Steve, thanks so much. Really appreciate the kind words. Like you, I’m fascinated by Mayfield. I can’t wait to see him in the NFL, and Jackson would be a great handler and coach for him.

WHAT SUPER BOWL COACHES HAVE IN COMMON
Since Super Bowl XII, almost every head coach who has won a Super Bowl won his first by the end of his fifth season with the team. (The only exception to this is Bill Cowher, who won in his 14th season of coaching the Steelers. Yet even Cowher made it to the Super Bowl in his fourth season.) It seems like 40 years is more trend than coincidence, and it would be interesting to explore the implications of this for the coming season.
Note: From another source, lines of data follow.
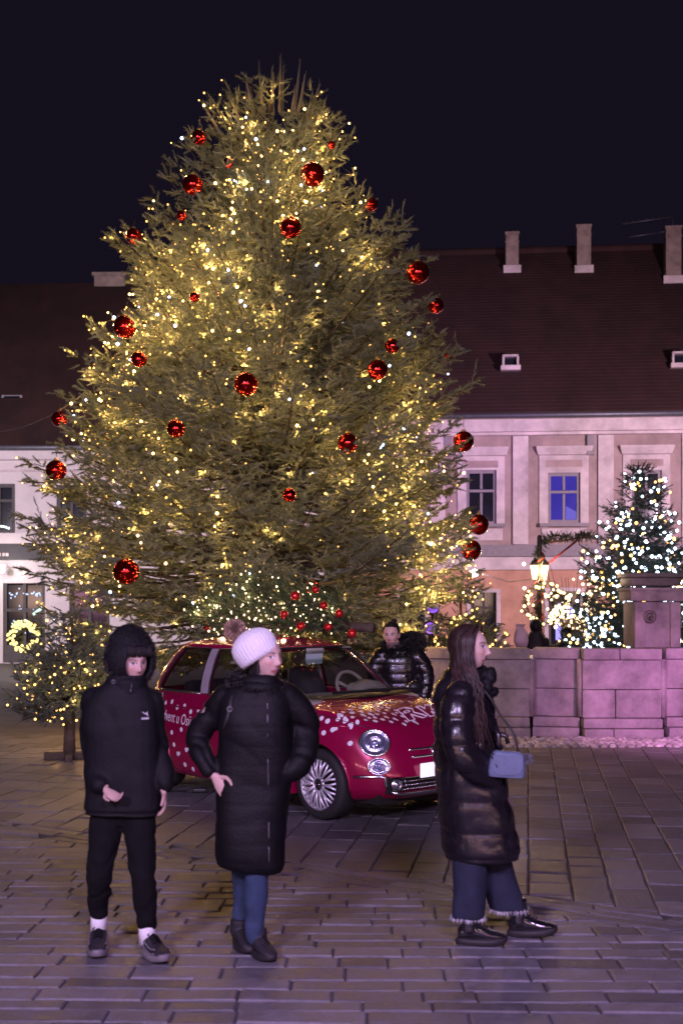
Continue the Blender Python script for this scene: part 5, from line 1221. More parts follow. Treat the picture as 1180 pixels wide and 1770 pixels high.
M_SOCK = mat('white_sock', (.80, .80, .82), .85, var=.08, bump=.3, bscale=150)
M_SHOE = mat('black_trainer_mesh', (.022, .020, .025), .6, var=.3, bump=.4, bscale=120)
M_SOLE = mat('grey_rubber_sole', (.17, .155, .17), .5, var=.2)
M_BLKSOLE = mat('black_rubber_sole', (.018, .016, .018), .6, var=.2)
M_PATENT = mat('black_patent_leather', (.012, .011, .013), .10, var=.2, coat=1.0, spec=.7)
M_WOOL = mat('white_rib_knit', (.74, .73, .76), .85, var=.07, scale=60, bump=.4, bscale=110, sheen=.1)
M_POM = mat('brown_fur', (.42, .28, .20), .8, var=.3, tone='tone')
M_FUR = mat('black_fur', (.012, .010, .010), .7, var=.3, tone='tone')
M_HAIR = mat('dark_brown_hair', (.026, .013, .011), .50, var=.5, scale=25, tone='tone', spec=.4)
M_BLKHAIR = mat('near_black_hair', (.010, .008, .008), .6, var=.3, tone='tone', spec=.25)
M_BAG = mat('slate_blue_leather', (.115, .15, .235), .42, var=.12, scale=20, bump=.15, bscale=150)
M_ZIP = mat('zip_metal', (.18, .18, .20), .4, .7, var=.1)

class Fig:
    """figure space: u to the viewer's right, v towards the viewer, z up"""
    def __init__(s, X, Y): s.o = np.array([X, Y, 0.0])
    def w(s, p): p = np.atleast_2d(np.asarray(p, float)); return s.o + np.stack([p[:, 0], -p[:, 1], p[:, 2]], 1)
def ell(c, a, b, n=24, e=2.3, tilt=(0, 0)):
    """horizontal oval ring in figure space; a along u, b along v"""
    t = np.linspace(0, 2 * math.pi, n, endpoint=False); cx_, sx_ = np.cos(t), np.sin(t)
    x = a * np.sign(cx_) * np.abs(cx_) ** (2 / e); y = b * np.sign(sx_) * np.abs(sx_) ** (2 / e)
    return np.stack([c[0] + x, c[1] + y, np.full(n, c[2]) + x * tilt[0] + y * tilt[1]], 1)
def smooth_path(pts, rad, n=18):
    pts = np.asarray(pts, float); t = np.linspace(0, len(pts) - 1, n); k = np.arange(len(pts)); 
    def cr(c):
        c = np.asarray(c, float); out = []
        for q in t:
            i = min(int(q), len(c) - 2); f = q - i; p0, p1, p2, p3 = c[max(i - 1, 0)], c[i], c[i + 1], c[min(i + 2, len(c) - 1)]
            out.append(.5 * (2 * p1 + (p2 - p0) * f + (2 * p0 - 5 * p1 + 4 * p2 - p3) * f * f + (3 * p1 - p0 - 3 * p2 + p3) * f ** 3))
        return np.array(out)
    return np.stack([cr(pts[:, j]) for j in range(3)], 1), np.interp(t, k, rad)
def limb(mb, pts, rad, n=14, flat=1.0, ref=None):
    P, r = smooth_path(pts, rad); mb.tube(P, r, n, rounded=True, flat=flat, ref=ref)

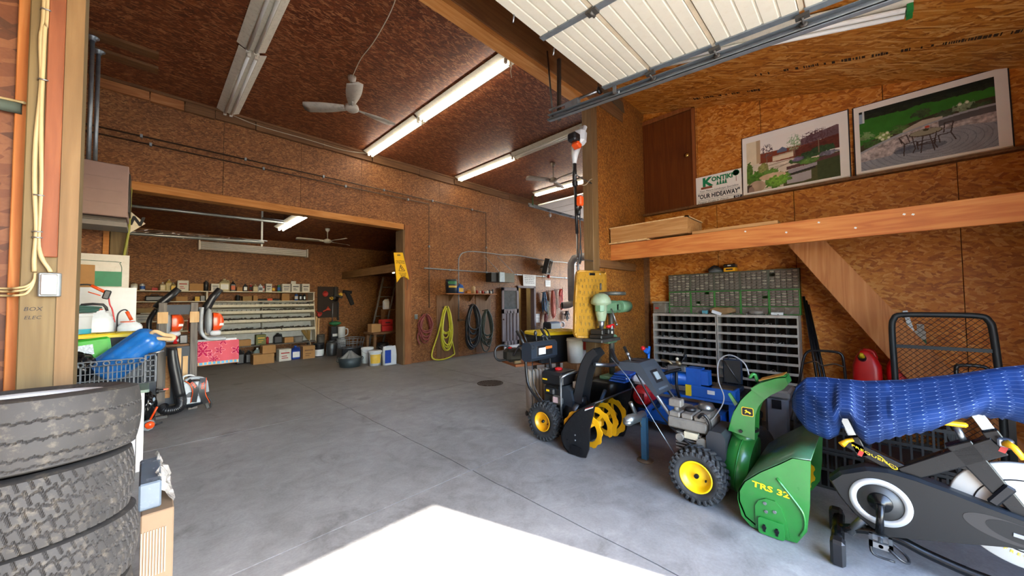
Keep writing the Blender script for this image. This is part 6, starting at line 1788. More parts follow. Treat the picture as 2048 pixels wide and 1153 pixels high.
def auger(x0, x1, y, z, R, turns, hand, w=.05, teeth=True, n=72):
    mb = MB(); vs = []
    for i in range(n + 1):
        t = i / n; a = hand * 2 * PI * turns * t
        x = x0 + (x1 - x0) * t
        ro = R - (.012 if (teeth and i % 4 in (0, 1)) else 0)
        for r, dx in ((ro, -.005), (ro, .005), (R - w, .005), (R - w, -.005)):
            vs.append((x + dx, y + r * math.cos(a), z + r * math.sin(a)))
    fs = []
    for i in range(n):
        for k in range(4): fs.append((i * 4 + k, i * 4 + (k + 1) % 4, i * 4 + 4 + (k + 1) % 4, i * 4 + 4 + k))
    fs += [(3, 2, 1, 0), tuple(n * 4 + q for q in range(4))]
    mb.add(vs, fs, False)
    for t in (.15, .85):
        a = hand * 2 * PI * turns * t; x = x0 + (x1 - x0) * t
        mb.box((x, y + (R - w) / 2 * math.cos(a), z + (R - w) / 2 * math.sin(a)), (.008, R - w, .03), (a, 0, 0))
    return mb
def chute_loft(parent, mat, pts, name='chute'):
    """pts: list of ((ya,za) back edge, (yb,zb) front edge, x half width); closed on three sides, open at the front edge"""
    mb = MB(); th = .006
    for xs_ in (-1, 1):
        vs = []
        for (a, b, h, xc) in pts:
            for dx in (0, th):
                vs += [(xc + xs_ * (h - dx), a[0], a[1]), (xc + xs_ * (h - dx), b[0], b[1])]
        fs = []
        for i in range(len(pts) - 1):
            o = i * 4; p = o + 4
            fs += [(o, o + 1, p + 1, p), (o + 2, p + 2, p + 3, o + 3), (o, p, p + 2, o + 2), (o + 1, o + 3, p + 3, p + 1)]
        fs += [(0, 2, 3, 1), tuple(len(vs) - 4 + q for q in (0, 1, 3, 2))]
        mb.add(vs, fs, False)
    vs = []
    for (a, b, h, xc) in pts:
        d = (Vector(b) - Vector(a)).normalized() * th
        vs += [(xc - h, a[0], a[1]), (xc + h, a[0], a[1]), (xc - h, a[0] + d.x, a[1] + d.y), (xc + h, a[0] + d.x, a[1] + d.y)]
    fs = []
    for i in range(len(pts) - 1):
        o = i * 4; p = o + 4
        fs += [(o, o + 1, p + 1, p), (o + 2, p + 2, p + 3, o + 3), (o, p, p + 2, o + 2), (o + 1, o + 3, p + 3, p + 1)]
    mb.add(vs, fs, True)
    return mb.build(name, mat, parent)

# ---------------- green two-stage snow blower
jd = thing('snow_blower', 'green snow blower with bright yellow wheel rims and a raised green chute', 'snow blower', (3.2, .8, 0))
NP = [(.66, .16), (.655, .22), (.62, .29), (.53, .38), (.43, .46), (.36, .52), (.27, .53), (.283, .25), (.30, .10), (.35, .012), (.42, .004), (.53, .004), (.59, .012), (.64, .06)]
plate(jd, 'side_plate', NP, 2.80, 2.815, JGREEN)
plate(jd, 'side_plate', NP, 3.635, 3.65, JGREEN)
mb = MB(); strip(mb, [(.27, .535), (.36, .525), (.43, .465), (.53, .385), (.62, .295), (.655, .22), (.655, .15), (.62, .06), (.55, .02)], 2.80, 3.65, .01)
mb.build('housing_shell', solid('green_worn', '#41694a', .35, var=.15, dirt=('#5b4a2f', .5), coat=.2), jd)
# pressed panel and skid shoe on the near side plate
def rounded(cx, cz, w, h, r, n=6):
    out = []
    for (sx, sz, a0) in ((1, 1, 0), (-1, 1, PI / 2), (-1, -1, PI), (1, -1, 3 * PI / 2)):
        for k in range(n + 1):
            a = a0 + PI / 2 * k / n
            out.append((cx + sx * (w / 2 - r) + r * math.cos(a), cz + sz * (h / 2 - r) + r * math.sin(a)))
    return out
DKG = solid('green_shade', '#237a31', .35, var=.08, coat=.2)
pp = [(.56, .02), (.56, .16), (.54, .2), (.5, .225), (.45, .225), (.42, .19), (.4, .12), (.385, .02)]
MB().prism(pp, 'x', 2.79, 2.80).build('pressed_panel', JGREEN, jd)
MB().tube([(2.796, .44, .37), (2.796, .36, .27), (2.796, .315, .2), (2.796, .31, .12), (2.796, .335, .06)], .007, 6, sub=4).build('pressed_rib', JGREEN, jd)
MB().prism(rounded(.475, .055, .135, .1, .015), 'x', 2.775, 2.789).build('skid_shoe', DKG, jd)
for y in (.51, .445):
    MB().box((2.773, y, .045), (.004, .012, .045)).cyl((2.766, y, .05), (2.774, y, .05), .012, n=10).build('bolt', BLACKM, jd)
for y, z in ((.505, .195), (.5, .145), (.455, .16)): MB().cyl((2.784, y, z), (2.7905, y, z), .01, n=10).build('bolt', STEEL, jd)
mb = MB(); text_mb(mb, 'TRS 32', .034, (2.7985, .475, .287), (0, -1, -.06), (0, -.06, 1), bold=.03, sx=1.35, off=.001)
mb.build('lettering', JYEL, jd)
MB().cyl((2.82, .475, .2), (3.63, .475, .2), .022, n=14).build('auger_shaft', JYEL, jd)
auger(2.84, 3.2, .475, .2, .165, 1.25, 1).build('auger_blade', JYEL, jd)
auger(3.62, 3.26, .475, .2, .165, 1.25, 1).build('auger_blade', JYEL, jd)
MB().cyl((3.225, .645, .24), (3.225, .79, .26), .215, n=40).build('impeller_drum', JGREEN, jd)
mb = MB().torus((3.225, .72, .25), (0, 1, .13), .216, .006, 40, 6); mb.build('drum_seam', DKG, jd)
MB().cyl((3.225, .70, .36), (3.225, .70, .52), .085, n=24).build('chute_base', JGREEN, jd)
MB().torus((3.225, .70, .505), (0, .1, 1), .088, .01, 28, 8).build('chute_ring', BLACKP, jd)
CH = [((.785, .50), (.615, .47), .075, 3.2), ((.765, .58), (.61, .56), .078, 3.2), ((.74, .66), (.605, .65), .08, 3.2), ((.70, .74), (.585, .715), .08, 3.2), ((.655, .80), (.56, .755), .08, 3.2), ((.61, .85), (.535, .795), .08, 3.2)]
chute_loft(jd, JGREEN, CH)
CH2 = [((.63, .84), (.545, .775), .084, 3.2), ((.56, .9), (.505, .815), .086, 3.2), ((.47, .945), (.43, .87), .086, 3.2), ((.42, .955), (.405, .905), .086, 3.2)]
chute_loft(jd, JGREEN, CH2, 'chute_deflector')
MB().add([(3.13, .58, .905), (3.27, .58, .905), (3.27, .43, .966), (3.13, .43, .966), (3.13, .58, .9), (3.27, .58, .9), (3.27, .43, .961), (3.13, .43, .961)], [(0, 1, 2, 3), (7, 6, 5, 4), (0, 4, 5, 1), (1, 5, 6, 2), (2, 6, 7, 3), (3, 7, 4, 0)]).build('warning_strip', solid('ochre_strip', '#a8782a', .6, var=.3, scale=40), jd)
MB().cyl((3.11, .7, .515), (3.125, .7, .515), .012, n=12).build('bolt', BLACKM, jd)
MB().tube([(3.2, .6, .88), (3.19, .61, .93), (3.18, .625, .935), (3.18, .645, .905)], .012, 6, sub=3).build('deflector_lever', JGREEN, jd)
MB().prism([(.745, .68), (.79, .765), (.775, .775), (.725, .7)], 'x', 3.17, 3.19).build('deflector_bracket', JGREEN, jd)
# badge
MB().prism(rounded(.652, .668, .075, .062, .01), 'x', 3.1175, 3.1195).build('badge', JYEL, jd)
bdg = MB().prism(rounded(.652, .668, .067, .054, .008), 'x', 3.1165, 3.1176).build('badge_field', INK, jd)
DE = [(.2, .25), (.3, .22), (.36, .38), (.5, .42), (.62, .36), (.72, .2), (.8, .22), (.76, .38), (.84, .3), (.9, .34), (.78, .5), (.62, .6), (.5, .62), (.42, .72), (.44, .84), (.4, .84), (.36, .74), (.32, .82), (.28, .8), (.3, .7), (.2, .68), (.2, .62), (.32, .58), (.36, .5), (.26, .4)]
MB().prism([(.652 + .03 - u * .06, .668 - .024 + v * .046) for u, v in DE], 'x', 3.1155, 3.1166).build('badge_emblem', JYEL, jd)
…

For example, should there be more pressure for the Vikings as Mike Zimmer is going into his fifth season? What other teams are in the same predicament? Why does five seem to be the magic number? Do players tune out or coaches get figured out by their opponents?​
—Marc A.

Interesting, Marc. Never thought of it that way. I believe it’s probably more coincidence than mathematical formula. But I would say this: Study in the past 40 years which coaches won a Super Bowl by year five without a “B” grade quarterback or better. That is as much a factor as the coach, in my opinion.

ALL THE PRESIDENT’S MEN
First off, LOVE the column. The depth and variety of angles is my favorite part of the story your team tells every day on MMQB. The conversations, the fly-on-the-wall description of key moments bring the process of the NFL's daily journey to life. Thank you for thinking outside of the box and recruiting the same kind of dreamers to help you make it happen. I first watched All The President’s Men when I was 11 or 12. It made such an impact on me that I read the book in junior high for a class project. I will never forget the look on the teacher’s face when I proposed reading it. I think she thought I was in over my head, but she clearly didn’t know what I was capable of. Later, it got me involved with the yearbook, led to newspaper internships in high school and college and a communications degree. My favorite line of the movie, from Robards playing Bradlee: “You know the results of the latest Gallup Poll? Half the country never even heard of the word Watergate. Nobody gives a sh*t. You guys are probably pretty tired, right? Well, you should be. Go on home, get a nice hot bath. Rest up ... 15 minutes. Then get your asses back in gear. We’re under a lot of pressure, you know, and you put us there. Nothing’s riding on this except the, uh, first amendment to the Constitution, freedom of the press, and maybe the future of the country. Not that any of that matters, but if you guys f*** up again, I’m going to get mad. Good night.” Outstanding. Keep it up. You and your team are the storytellers to this great game.​
—Barry B. 

That is a wonderful note, Barry. Thank you for it. I can hear Jason Robards saying that. It’s perfect Bradlee. I once interviewed with Bradlee and was shaking in my boots sitting there. Man, I could watch that movie again right now.

THE KRAVITZ STORY
I am so thankful you shared the Bob Kravitz article. Panic attacks, depression and anxiety are not a sign of weakness. Admitting you need help isn’t whining. Reaching out for help is a sign of strength. There are options, there is help. It’s time to destigmatize mental illness. We all have stuff. I know some readers tell you to stick to sports. I am so glad you don’t stick to sports!​
—Gary H., Dallas 

That’s one of those columns that left me with mouth agape, Gary. I had to share it. Thanks.